Continuing forward and upward from the History Galleries, through aperture
and shadow, the visitor travels through a series of polyrhythmic gallery
sequences whose weaving path of encounter describes a dynamic ascendance
along the uphill journey to freedom, equality, and accomplishment. The
journey culminates in the Make a Way Somehow Gallery with a window toward
the White House, where the pinnacle of American opportunity and citizenship
is held up to the light, further emphasizing the cultural ascent built
upon hope, independence, and the pursuit of happiness; the quintessential
American legacy.
The living atmosphere of our proposal absorbs and illuminates the teachings,
struggles and triumphs of African American culture, which then become
lessons - inextricably connected to each visitor. The atmosphere engendered
in the Rock highlights the culture’s circuitous, yet persistent
movement towards brighter futures and translates the trajectory of pitfalls
and accomplishments that define African American culture. A fountain of
knowledge, diagrammed by the building itself, sprouts from the evolving
legacy of the culture’s case hardened roots, leaving a powerful
imprint on the American landscape, nourishing the branches of the future
generations of America.
The strength and spirit of the Rock – Praise House, Church - have
provided a place of restoration, support and pride, for people of African
descent in North America since their arrival. The entry convergence flows
down like the waters that feed the tree that “shall not be moved”.

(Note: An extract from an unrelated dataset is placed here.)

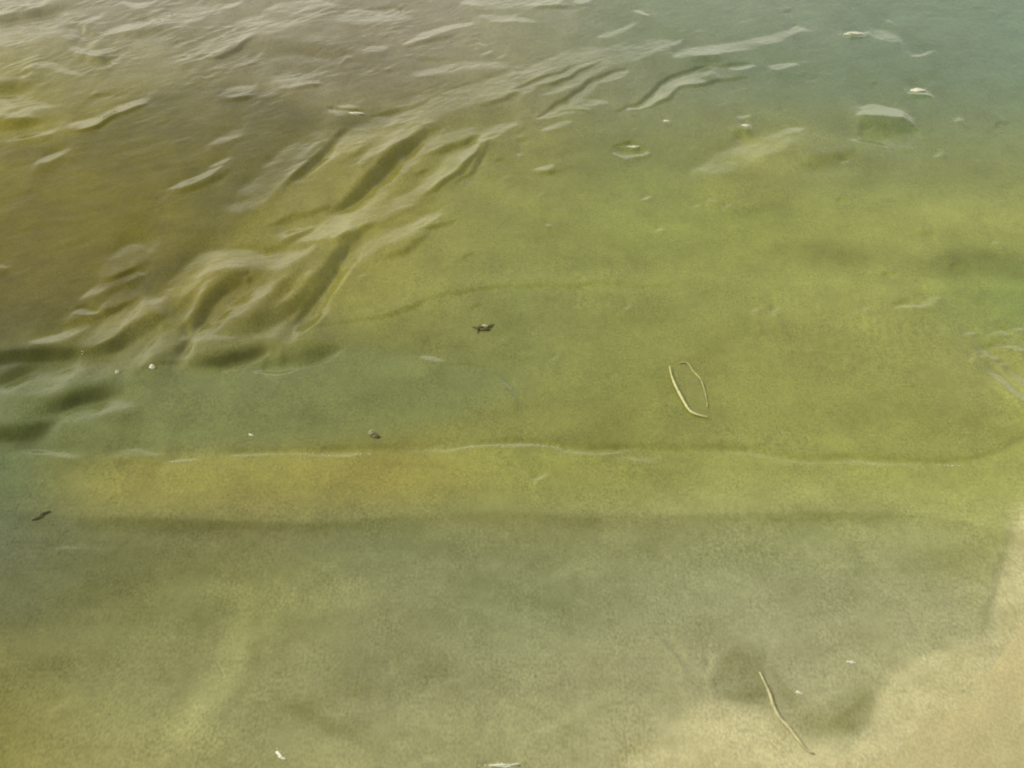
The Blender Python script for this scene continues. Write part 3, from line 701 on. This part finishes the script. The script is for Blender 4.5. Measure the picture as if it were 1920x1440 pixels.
# bleached twig half in the puddle
def twig():
    pts = smooth_line([(1424, 1262), (1434, 1282), (1444, 1306), (1452, 1330), (1464, 1350), (1484, 1372), (1500, 1394), (1518, 1412), (1527, 1414)], 5)
    o0 = surf(1470, 1350)
    bm = bmesh.new(); rr = random.Random(8)
    P = []
    for i, q in enumerate(pts):
        v = surf(*q) - o0; v.z += .002 + .0004 * math.sin(i * .9); P.append(v)
    n = len(P)
    rad = [(.0010 + .0020 * math.sin(math.pi * min(1, (i + 2) / n * 1.05)) ** .7) * rr.uniform(.75, 1.12) for i in range(n)]
    tube(bm, P, rad, 8)
    o = link('twig', bm, M_STICK, loc=o0)
    tag(o, 'thin pale twig slanting across the sandy pool', 'twig')
twig()

# foam flecks and wavelet glints, all shaped as little rafts of bubbles
def fleck(px_, py_, lx, ly, n, label, rot=0.0, rmax=.004):
    p = surf(px_, py_); rr = random.Random(int(px_ * 7 + py_))
    bm = bmesh.new()
    lump(bm, Vector((0, 0, .0006)), (lx * .6, ly * .5, rmax * .75), .34, int(px_), 3, rot)
    lump(bm, Vector((lx * .5 * math.cos(rot), lx * .5 * math.sin(rot), .0004)), (lx * .42, ly * .3, rmax * .45), .34, int(py_), 2, rot + .3)
    for i in range(n):
        a = rr.uniform(0, 6.283); q = rr.uniform(.2, 1.3)
        x, y = lx * q * math.cos(a), ly * q * math.sin(a)
        xr, yr = x * math.cos(rot) - y * math.sin(rot), x * math.sin(rot) + y * math.cos(rot)
        r = rr.uniform(.12, .5) * rmax * (1 - .4 * q)
        bmesh.ops.create_icosphere(bm, subdivisions=1, radius=r, matrix=Matrix.Translation((xr, yr, r * .3)))
    o = link('foam_glint', bm, M_FOAM_GLINT, loc=p)
    tag(o, label, 'foam', 'white flecks of foam and wavelet glints on the water')
fleck(524, 1416, .016, .006, 26, 'slanted white foam fleck at the near edge of the water', -.9, .0034)
fleck(940, 1437, .030, .006, 40, 'curved white foam patch cut by the bottom edge', .0, .0042)
fleck(1600, 65, .040, .022, 30, 'farthest white glint shaped as foam on the grey green water', .1, .007)
fleck(1720, 171, .030, .022, 30, 'white glint shaped as foam above and right of the square dark wavelet', -.05, .006)
fleck(1398, 237, .017, .012, 16, 'white glint shaped as foam left of the yellow green swell', .0, .005)
fleck(1188, 275, .020, .011, 18, 'white glint shaped as foam inside a small ring ripple', .1, .004)
fleck(1249, 228, .013, .009, 10, 'faint foam fleck between the ring ripple and the bright ridge', .0, .004)
fleck(1596, 1242, .009, .005, 12, 'tiny foam fleck beside the bright sandbank edge', -.3, .0028)
fleck(1497, 1299, .008, .006, 12, 'tiny foam fleck right of the pale twig', -.5, .0028)
fleck(470, 815, .007, .004, 10, 'tiny foam fleck left of the olive pebble', -.4, .0026)
fleck(664, 211, .034, .012, 20, 'pale glint streak shaped as foam under a dark lip on the far ripples', -.1, .005)

# broken line of bubbles left along the wash edge
def foam_line():
    bm = bmesh.new(); rr = random.Random(21)
    for pts, n in (([(560, 849), (600, 851), (640, 853), (694, 851)], 60), ([(770, 846), (860, 841), (900, 838), (950, 835)], 70), ([(950, 834), (1010, 835), (1066, 839)], 40), ([(306, 871), (335, 866), (374, 861)], 30), ([(1040, 842), (1070, 844)], 14), ([(1740, 871), (1812, 873)], 20)):
        P = smooth_line(pts, 8)
        for i in range(n):
            t = rr.random() * (len(P) - 1.01); q = int(t); f = t - q
            if math.sin(q * 2.1 + n) < -.2 and rr.random() < .85 or rr.random() < .35: continue
            x = P[q][0] * (1 - f) + P[q + 1][0] * f; y = P[q][1] * (1 - f) + P[q + 1][1] * f
            s = surf(x + rr.gauss(0, 1), y + rr.gauss(0, 1.0)); r = rr.uniform(.0004, .0014)
            bmesh.ops.create_icosphere(bm, subdivisions=1, radius=r, matrix=Matrix.Translation(s + Vector((0, 0, r * .3))))
    o = link('foam', bm, M_FOAM_GLINT)
    o['kind'] = 'stuff'; o['label'] = 'broken thread of bubbles along the wash edge'; o['category'] = 'foam'
foam_line()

The tree, which grew from the branches of Africa, stretching to the soil
of North America, resonates for not just African Americans, but all Americans.
Just as the drums signal the call to return to the past, the rhythms and
polyrhythmic textures of the museum sound out an invitation to the passersby,
initiating the visitor’s journey of Sankofa.
Just as the space beneath the great oak within the Rock, the space within
the NMAAHC will be a place in which people will gather to reconnect themselves
to the energy that has brought African Americans through the struggles
and triumphs while re-instilling the connection with the earth.
The Bulfinch gatepost at the entry of the wetlands recalls the origins
of the land and speaks of enslaved West African contributions made to
American technology and prosperity. Africans brought new life and new
vitality to the continent by bringing wetland cultivation practices and
water management technologies common to their coastal home. West African
ingenuity became American tradition in the building of levees, ditches
floodgates and drains. Beginning at the gatepost, a boardwalk outlines
a path through this historical marker that describes a technology that
is at the core of the central idea of the NMAAHC, to continually recharge
the African American institution, while renewing America in the process.
Whether quickly returning by stair or elevator, or by extending the exit
by retracing the Sankofa Nest, one’s footsteps ultimately leads
them back to the convergent point of the NMAAHC, Central Hall. In this
moment, the visitors mingle, discuss, and share the power of the Rock
with one another, a final exchange under the great tree, just before exiting
and sharing that power with the world.